La mission propose d’allonger les délais de préavis des contrôles, et d’instituer le principe de contrôles à blanc lors de la mise en œuvre de toute nouvelle réglementation.

Les services déconcentrés doivent être mieux outillés pour répondre aux interrogations et aux incertitudes de la profession agricole concernant les normes et les contrôles. Il doit également être tenu compte du mal-être des agents des services de contrôle afin de redonner du sens à leurs missions.

La mission recommande d'élargir le droit à l'erreur tant dans le droit communautaire, qui exclut la phase de contrôle, que dans le droit national, qui ne couvre pas actuellement le champ des infractions environnementales.

Le rôle des chambres d'agriculture dans la diffusion et l’explication de la réglementation et des contrôles doit être accru pour mieux correspondre à leur mission de service public.

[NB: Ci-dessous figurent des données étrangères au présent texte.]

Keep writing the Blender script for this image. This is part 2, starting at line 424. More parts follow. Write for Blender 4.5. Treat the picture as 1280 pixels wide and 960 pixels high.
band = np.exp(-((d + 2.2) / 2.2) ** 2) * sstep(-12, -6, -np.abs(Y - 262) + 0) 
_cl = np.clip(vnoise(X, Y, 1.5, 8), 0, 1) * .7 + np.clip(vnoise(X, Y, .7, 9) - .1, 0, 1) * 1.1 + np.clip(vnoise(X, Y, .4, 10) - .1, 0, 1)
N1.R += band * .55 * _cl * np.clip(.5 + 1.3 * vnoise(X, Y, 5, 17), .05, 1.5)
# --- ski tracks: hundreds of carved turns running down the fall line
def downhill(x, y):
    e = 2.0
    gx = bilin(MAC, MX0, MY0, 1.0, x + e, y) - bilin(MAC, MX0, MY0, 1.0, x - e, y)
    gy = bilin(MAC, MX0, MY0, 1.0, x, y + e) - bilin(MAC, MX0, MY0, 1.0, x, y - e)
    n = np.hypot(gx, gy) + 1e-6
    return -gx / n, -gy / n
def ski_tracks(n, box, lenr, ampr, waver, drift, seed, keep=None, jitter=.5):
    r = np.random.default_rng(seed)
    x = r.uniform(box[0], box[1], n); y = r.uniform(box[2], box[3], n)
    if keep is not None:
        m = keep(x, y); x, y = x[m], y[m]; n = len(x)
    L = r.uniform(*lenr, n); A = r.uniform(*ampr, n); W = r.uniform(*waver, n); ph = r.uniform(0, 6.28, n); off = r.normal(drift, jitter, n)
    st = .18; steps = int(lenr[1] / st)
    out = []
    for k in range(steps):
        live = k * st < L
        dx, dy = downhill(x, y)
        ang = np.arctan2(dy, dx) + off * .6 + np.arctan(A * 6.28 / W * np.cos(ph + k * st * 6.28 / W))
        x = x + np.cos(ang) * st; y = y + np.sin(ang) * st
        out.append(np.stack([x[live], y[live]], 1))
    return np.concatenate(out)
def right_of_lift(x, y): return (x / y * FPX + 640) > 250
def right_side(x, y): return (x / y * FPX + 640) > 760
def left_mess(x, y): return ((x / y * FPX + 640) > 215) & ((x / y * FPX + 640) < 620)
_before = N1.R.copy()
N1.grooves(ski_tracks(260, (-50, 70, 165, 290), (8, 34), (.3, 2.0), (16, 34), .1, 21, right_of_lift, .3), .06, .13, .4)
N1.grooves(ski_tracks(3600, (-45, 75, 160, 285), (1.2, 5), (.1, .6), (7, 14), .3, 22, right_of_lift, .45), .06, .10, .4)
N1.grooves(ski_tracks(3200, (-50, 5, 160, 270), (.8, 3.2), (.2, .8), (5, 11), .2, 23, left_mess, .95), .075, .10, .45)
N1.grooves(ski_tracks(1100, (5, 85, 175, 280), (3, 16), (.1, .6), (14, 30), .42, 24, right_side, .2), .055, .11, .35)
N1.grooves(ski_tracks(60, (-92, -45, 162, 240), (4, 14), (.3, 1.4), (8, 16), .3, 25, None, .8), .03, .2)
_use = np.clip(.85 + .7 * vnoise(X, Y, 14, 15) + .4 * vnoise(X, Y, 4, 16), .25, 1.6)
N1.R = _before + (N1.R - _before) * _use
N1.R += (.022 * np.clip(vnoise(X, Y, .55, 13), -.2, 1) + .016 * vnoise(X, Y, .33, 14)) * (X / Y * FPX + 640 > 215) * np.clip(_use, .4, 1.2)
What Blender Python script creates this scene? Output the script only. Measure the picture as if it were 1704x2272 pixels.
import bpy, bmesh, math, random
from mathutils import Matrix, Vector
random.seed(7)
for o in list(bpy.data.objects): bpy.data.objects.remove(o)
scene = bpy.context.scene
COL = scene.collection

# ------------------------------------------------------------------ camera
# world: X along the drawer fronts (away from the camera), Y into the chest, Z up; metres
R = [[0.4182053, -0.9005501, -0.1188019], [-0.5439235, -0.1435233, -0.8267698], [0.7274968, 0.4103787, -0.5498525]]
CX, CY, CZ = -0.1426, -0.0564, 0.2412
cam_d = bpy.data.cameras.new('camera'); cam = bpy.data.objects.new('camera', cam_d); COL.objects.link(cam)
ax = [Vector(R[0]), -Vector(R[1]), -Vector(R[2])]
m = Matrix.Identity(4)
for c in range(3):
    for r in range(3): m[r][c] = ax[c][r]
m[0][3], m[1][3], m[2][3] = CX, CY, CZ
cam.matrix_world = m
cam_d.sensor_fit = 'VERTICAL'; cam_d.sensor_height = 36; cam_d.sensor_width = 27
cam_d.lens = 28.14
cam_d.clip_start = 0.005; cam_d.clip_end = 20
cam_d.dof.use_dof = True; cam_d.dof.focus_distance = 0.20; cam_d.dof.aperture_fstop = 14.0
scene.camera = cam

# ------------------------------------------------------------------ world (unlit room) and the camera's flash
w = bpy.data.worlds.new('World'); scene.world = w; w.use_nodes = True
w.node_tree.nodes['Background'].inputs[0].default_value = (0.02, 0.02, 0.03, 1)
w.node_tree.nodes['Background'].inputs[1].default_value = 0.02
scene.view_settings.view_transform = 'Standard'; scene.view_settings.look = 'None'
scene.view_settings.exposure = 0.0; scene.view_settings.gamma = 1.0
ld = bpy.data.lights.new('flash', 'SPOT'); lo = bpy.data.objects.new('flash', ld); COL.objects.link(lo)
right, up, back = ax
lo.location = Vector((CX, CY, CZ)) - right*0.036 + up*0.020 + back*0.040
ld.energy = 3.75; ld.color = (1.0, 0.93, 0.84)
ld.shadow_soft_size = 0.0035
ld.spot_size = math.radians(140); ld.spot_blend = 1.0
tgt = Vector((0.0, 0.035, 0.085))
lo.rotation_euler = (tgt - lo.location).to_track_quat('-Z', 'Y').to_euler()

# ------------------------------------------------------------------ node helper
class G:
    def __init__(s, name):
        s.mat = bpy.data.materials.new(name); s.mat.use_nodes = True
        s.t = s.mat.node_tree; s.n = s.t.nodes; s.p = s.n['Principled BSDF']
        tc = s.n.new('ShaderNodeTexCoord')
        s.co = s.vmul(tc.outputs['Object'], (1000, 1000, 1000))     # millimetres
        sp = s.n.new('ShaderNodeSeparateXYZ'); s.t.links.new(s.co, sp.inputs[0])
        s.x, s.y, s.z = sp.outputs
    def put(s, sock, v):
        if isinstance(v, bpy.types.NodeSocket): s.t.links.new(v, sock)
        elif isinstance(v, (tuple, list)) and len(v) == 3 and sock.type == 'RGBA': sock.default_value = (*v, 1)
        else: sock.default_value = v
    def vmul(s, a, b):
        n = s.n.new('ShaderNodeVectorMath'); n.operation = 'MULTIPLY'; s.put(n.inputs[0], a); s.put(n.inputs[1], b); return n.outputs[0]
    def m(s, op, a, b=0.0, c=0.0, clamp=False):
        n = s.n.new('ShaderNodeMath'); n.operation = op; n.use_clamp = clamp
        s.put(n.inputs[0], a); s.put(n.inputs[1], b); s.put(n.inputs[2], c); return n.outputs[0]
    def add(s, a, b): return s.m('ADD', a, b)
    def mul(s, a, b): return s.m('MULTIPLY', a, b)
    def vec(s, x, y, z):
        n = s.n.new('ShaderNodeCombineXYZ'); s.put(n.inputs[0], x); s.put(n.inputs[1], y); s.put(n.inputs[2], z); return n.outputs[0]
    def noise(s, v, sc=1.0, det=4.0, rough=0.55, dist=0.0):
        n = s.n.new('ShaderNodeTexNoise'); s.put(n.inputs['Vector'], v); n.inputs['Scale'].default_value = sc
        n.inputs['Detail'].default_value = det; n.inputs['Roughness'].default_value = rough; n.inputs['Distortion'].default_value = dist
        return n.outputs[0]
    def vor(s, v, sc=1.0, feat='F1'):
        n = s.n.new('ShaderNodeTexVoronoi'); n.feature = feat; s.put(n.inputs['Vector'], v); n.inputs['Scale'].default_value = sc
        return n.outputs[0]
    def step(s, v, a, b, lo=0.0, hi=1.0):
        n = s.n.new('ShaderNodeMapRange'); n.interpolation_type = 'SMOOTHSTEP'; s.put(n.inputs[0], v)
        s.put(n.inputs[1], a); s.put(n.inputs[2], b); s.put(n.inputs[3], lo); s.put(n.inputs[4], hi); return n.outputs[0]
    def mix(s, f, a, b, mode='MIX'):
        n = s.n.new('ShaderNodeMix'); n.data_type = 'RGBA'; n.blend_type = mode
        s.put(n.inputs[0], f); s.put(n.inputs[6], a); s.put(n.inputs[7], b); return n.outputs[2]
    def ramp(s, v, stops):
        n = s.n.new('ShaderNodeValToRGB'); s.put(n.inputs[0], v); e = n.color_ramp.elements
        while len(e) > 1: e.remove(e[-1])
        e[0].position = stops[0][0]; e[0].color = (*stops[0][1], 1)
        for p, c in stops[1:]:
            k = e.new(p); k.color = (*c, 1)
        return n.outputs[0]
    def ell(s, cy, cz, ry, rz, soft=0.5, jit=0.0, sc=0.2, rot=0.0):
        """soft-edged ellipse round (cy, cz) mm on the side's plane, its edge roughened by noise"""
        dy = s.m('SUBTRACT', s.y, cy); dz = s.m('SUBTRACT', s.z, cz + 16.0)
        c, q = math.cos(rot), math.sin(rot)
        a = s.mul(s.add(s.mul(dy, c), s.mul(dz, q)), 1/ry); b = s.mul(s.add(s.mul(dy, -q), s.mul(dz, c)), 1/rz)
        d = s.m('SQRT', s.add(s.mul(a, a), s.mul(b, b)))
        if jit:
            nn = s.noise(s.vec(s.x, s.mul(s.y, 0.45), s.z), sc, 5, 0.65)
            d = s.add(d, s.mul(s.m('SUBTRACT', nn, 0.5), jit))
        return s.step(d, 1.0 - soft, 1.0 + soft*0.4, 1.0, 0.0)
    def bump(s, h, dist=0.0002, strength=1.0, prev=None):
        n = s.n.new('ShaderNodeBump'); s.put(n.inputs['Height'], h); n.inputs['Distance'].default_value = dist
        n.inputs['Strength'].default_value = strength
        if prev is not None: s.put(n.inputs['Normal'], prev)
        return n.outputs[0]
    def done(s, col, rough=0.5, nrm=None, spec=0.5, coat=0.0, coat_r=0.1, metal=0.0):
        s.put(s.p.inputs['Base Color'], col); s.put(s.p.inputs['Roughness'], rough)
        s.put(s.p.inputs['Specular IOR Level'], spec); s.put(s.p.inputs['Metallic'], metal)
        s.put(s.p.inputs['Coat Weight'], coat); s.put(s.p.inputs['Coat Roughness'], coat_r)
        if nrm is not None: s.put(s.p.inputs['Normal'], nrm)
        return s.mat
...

Elles devraient renforcer les échanges entre la profession agricole et les agents de contrôle et contribuer à l’acculturation mutuelle du monde judiciaire et du monde agricole.

La mission plaide pour que les parquets définissent, dans chaque ressort, une politique pénale distinguant ce qui relève des sanctions administratives de ce qui relève du judiciaire.

Elle note la nécessité de simplifier le déroulement des procédures judiciaires mises en œuvre par les inspecteurs de l’environnement, perçues comme excessivement lourdes et pointilleuses.

Elle constate enfin qu’il serait utile de conduire, notamment dans le cadre de la transposition de la directive européenne 2024/1203 relative à la protection de l’environnement par le droit pénal, une réflexion globale sur la hiérarchie des peines, au vu du nombre élevé d’incriminations pénales rarement utilisées, à la fois dans un souci de clarification et d’efficacité, et dans l’objectif de favoriser la remise en état et la pédagogie. La reconnaissance de la bonne foi devrait être un élément important de cette évolution. Ces travaux requièrent toutefois la réalisation d’une étude d’impact que la mission n’a pu conduire dans le cadre qui lui a été imparti.